(Rows from a 3D scene dataset)
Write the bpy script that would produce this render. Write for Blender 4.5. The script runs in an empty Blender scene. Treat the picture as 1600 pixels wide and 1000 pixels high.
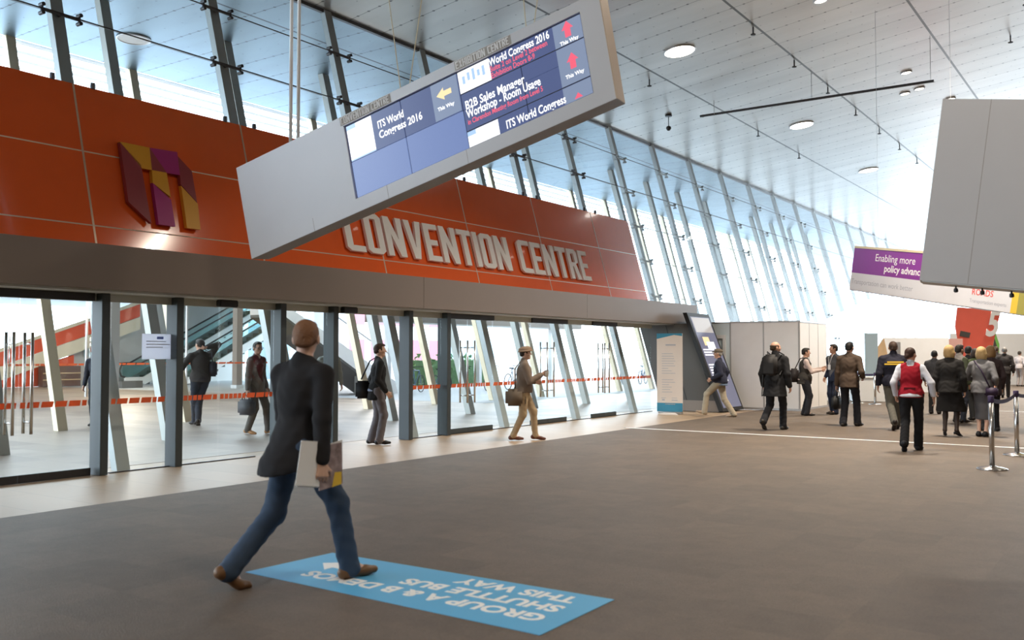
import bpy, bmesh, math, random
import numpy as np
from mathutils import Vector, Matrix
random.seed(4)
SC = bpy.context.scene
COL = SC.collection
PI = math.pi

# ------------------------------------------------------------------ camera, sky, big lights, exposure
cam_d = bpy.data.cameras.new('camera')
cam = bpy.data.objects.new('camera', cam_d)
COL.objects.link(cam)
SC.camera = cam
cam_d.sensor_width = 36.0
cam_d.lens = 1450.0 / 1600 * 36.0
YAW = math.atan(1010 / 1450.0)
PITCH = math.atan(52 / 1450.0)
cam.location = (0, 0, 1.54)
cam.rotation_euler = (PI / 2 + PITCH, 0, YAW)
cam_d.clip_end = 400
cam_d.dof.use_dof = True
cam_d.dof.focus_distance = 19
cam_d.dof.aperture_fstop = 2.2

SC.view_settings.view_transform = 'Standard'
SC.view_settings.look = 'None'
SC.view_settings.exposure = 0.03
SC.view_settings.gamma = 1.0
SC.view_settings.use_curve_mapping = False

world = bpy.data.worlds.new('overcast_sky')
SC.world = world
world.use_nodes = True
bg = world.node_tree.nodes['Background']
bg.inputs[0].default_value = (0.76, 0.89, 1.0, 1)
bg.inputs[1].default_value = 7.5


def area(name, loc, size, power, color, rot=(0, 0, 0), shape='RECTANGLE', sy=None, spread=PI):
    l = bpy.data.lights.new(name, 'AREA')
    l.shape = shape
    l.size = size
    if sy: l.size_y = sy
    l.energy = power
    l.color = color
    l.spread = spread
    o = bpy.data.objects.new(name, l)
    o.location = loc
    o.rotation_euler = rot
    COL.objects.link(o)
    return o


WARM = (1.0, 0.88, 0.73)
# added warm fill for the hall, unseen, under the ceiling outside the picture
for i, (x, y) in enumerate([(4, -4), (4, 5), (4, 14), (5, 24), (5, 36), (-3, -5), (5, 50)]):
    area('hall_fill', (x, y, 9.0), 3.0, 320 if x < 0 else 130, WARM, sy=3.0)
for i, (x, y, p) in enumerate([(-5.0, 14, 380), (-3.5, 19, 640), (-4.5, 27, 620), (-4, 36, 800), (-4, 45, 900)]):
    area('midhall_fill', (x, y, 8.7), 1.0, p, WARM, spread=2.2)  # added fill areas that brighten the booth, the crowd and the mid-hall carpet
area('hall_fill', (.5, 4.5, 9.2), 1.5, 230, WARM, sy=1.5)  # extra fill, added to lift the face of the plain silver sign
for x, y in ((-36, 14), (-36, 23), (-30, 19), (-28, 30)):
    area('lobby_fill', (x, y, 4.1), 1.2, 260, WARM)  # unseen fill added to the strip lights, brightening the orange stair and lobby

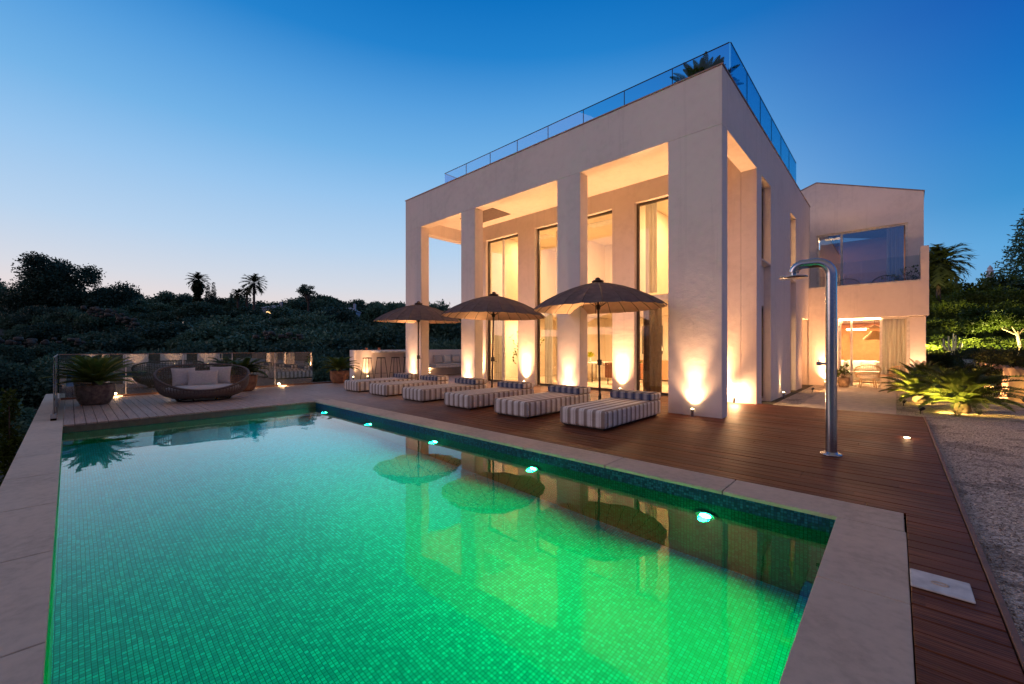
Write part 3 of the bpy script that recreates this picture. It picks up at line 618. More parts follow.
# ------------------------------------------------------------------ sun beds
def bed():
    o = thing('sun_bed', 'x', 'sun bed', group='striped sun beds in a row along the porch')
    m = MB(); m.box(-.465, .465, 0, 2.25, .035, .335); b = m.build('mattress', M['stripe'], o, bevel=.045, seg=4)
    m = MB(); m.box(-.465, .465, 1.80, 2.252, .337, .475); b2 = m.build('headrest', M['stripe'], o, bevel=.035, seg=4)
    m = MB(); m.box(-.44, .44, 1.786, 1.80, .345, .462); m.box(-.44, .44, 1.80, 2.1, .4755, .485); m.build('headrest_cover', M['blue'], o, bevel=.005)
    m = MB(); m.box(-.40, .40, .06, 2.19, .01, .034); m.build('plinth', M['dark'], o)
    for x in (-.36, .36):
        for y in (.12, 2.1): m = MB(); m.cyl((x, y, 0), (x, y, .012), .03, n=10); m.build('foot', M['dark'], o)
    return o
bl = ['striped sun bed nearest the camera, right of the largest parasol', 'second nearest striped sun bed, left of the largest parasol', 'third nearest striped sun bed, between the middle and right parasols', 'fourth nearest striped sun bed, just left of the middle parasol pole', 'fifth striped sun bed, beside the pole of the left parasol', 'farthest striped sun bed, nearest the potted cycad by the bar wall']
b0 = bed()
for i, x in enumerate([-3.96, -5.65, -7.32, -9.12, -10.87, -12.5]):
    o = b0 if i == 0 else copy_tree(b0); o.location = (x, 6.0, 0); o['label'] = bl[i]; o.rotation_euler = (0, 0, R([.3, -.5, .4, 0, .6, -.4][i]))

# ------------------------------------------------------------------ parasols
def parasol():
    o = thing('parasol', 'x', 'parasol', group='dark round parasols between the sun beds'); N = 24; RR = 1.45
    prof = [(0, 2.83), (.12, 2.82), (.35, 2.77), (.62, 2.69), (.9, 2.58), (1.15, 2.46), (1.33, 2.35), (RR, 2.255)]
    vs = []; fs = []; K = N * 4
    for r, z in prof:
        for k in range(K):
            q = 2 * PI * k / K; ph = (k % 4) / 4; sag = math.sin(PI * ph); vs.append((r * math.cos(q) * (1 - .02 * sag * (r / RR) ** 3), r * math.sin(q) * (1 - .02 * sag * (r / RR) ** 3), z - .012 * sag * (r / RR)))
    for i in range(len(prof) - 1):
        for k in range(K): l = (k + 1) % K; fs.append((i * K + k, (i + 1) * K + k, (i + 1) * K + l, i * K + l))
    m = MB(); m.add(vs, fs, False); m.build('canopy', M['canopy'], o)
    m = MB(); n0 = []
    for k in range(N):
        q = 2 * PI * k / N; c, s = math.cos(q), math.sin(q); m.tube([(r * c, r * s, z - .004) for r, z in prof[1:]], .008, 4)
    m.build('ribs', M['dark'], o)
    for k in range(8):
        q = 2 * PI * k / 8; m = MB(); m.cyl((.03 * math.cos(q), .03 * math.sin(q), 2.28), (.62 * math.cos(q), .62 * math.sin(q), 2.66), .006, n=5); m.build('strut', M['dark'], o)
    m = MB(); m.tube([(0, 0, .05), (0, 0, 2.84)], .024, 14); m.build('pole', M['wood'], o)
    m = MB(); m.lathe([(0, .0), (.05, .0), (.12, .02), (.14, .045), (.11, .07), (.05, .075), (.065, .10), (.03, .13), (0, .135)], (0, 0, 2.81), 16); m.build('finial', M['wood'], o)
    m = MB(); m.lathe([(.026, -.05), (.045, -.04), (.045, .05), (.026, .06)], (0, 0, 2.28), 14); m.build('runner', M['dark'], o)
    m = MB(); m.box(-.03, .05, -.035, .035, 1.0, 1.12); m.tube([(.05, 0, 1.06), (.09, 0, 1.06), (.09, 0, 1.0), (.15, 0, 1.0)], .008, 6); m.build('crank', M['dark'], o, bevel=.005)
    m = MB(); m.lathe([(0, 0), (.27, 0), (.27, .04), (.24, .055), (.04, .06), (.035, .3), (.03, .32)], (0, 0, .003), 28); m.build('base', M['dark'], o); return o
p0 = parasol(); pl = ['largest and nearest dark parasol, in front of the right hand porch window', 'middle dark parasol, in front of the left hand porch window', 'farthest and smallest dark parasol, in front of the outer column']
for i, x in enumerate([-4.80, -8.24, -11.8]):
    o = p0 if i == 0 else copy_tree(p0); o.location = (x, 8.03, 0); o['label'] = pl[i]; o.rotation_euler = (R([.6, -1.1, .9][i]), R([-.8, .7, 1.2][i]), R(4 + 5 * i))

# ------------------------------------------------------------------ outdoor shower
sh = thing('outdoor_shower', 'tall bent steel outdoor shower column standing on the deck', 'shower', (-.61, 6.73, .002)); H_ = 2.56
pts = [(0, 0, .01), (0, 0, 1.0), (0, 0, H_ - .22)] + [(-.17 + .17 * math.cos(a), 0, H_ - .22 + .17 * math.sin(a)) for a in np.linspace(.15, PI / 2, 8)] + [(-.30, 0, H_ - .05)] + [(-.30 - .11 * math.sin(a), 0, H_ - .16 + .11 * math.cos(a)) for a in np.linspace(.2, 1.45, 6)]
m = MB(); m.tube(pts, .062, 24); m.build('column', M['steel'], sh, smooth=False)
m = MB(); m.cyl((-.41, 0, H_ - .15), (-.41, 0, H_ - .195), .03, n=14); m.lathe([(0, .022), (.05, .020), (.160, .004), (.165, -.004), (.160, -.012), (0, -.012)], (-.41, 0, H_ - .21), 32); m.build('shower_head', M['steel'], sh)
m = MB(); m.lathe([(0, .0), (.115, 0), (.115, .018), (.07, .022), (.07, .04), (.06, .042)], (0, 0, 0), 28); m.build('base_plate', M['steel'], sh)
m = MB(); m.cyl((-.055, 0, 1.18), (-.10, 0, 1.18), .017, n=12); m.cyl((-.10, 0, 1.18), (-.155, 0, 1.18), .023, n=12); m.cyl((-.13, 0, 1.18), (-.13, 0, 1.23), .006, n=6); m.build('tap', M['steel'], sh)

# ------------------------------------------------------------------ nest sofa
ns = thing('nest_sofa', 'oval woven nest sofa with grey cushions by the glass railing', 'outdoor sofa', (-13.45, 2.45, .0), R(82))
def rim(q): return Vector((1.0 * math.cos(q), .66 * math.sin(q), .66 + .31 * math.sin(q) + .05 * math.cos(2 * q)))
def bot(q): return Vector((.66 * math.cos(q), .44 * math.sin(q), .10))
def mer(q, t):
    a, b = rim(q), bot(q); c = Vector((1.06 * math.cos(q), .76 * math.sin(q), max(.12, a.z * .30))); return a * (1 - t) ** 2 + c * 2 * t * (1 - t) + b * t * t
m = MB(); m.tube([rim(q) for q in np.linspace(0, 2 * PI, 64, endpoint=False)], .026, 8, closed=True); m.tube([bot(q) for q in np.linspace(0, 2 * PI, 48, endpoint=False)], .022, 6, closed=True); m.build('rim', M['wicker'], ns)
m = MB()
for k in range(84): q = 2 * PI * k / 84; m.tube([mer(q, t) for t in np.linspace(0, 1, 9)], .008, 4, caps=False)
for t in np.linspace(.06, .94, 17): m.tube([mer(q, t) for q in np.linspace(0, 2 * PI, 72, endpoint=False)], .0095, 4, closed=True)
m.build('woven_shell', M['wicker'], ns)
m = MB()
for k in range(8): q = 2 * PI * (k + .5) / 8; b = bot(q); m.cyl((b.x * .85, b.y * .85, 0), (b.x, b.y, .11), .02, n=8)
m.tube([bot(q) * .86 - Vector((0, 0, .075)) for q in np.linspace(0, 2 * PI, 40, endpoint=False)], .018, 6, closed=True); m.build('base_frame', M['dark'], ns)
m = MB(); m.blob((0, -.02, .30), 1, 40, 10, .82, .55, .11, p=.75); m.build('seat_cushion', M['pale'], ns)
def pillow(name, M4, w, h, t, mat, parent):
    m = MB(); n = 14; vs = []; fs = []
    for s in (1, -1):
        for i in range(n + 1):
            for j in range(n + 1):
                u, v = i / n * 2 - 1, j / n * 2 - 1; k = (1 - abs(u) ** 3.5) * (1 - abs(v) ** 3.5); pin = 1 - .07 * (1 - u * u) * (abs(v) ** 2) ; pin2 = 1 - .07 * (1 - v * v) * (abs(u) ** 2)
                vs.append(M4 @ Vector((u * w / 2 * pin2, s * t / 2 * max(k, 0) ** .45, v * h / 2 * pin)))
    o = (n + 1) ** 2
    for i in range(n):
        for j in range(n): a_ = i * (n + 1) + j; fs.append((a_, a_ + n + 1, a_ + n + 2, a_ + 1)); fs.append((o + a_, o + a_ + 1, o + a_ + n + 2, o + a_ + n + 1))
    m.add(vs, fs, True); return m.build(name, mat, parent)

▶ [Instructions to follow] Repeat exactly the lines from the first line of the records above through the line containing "cam_d.dof.aperture_fstop = 2.2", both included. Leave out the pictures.

▶ [Response]
Write the bpy script that would produce this render. Write for Blender 4.5. The script runs in an empty Blender scene. Treat the picture as 1600 pixels wide and 1000 pixels high.
import bpy, bmesh, math, random
import numpy as np
from mathutils import Vector, Matrix
random.seed(4)
SC = bpy.context.scene
COL = SC.collection
PI = math.pi

# ------------------------------------------------------------------ camera, sky, big lights, exposure
cam_d = bpy.data.cameras.new('camera')
cam = bpy.data.objects.new('camera', cam_d)
COL.objects.link(cam)
SC.camera = cam
cam_d.sensor_width = 36.0
cam_d.lens = 1450.0 / 1600 * 36.0
YAW = math.atan(1010 / 1450.0)
PITCH = math.atan(52 / 1450.0)
cam.location = (0, 0, 1.54)
cam.rotation_euler = (PI / 2 + PITCH, 0, YAW)
cam_d.clip_end = 400
cam_d.dof.use_dof = True
cam_d.dof.focus_distance = 19
cam_d.dof.aperture_fstop = 2.2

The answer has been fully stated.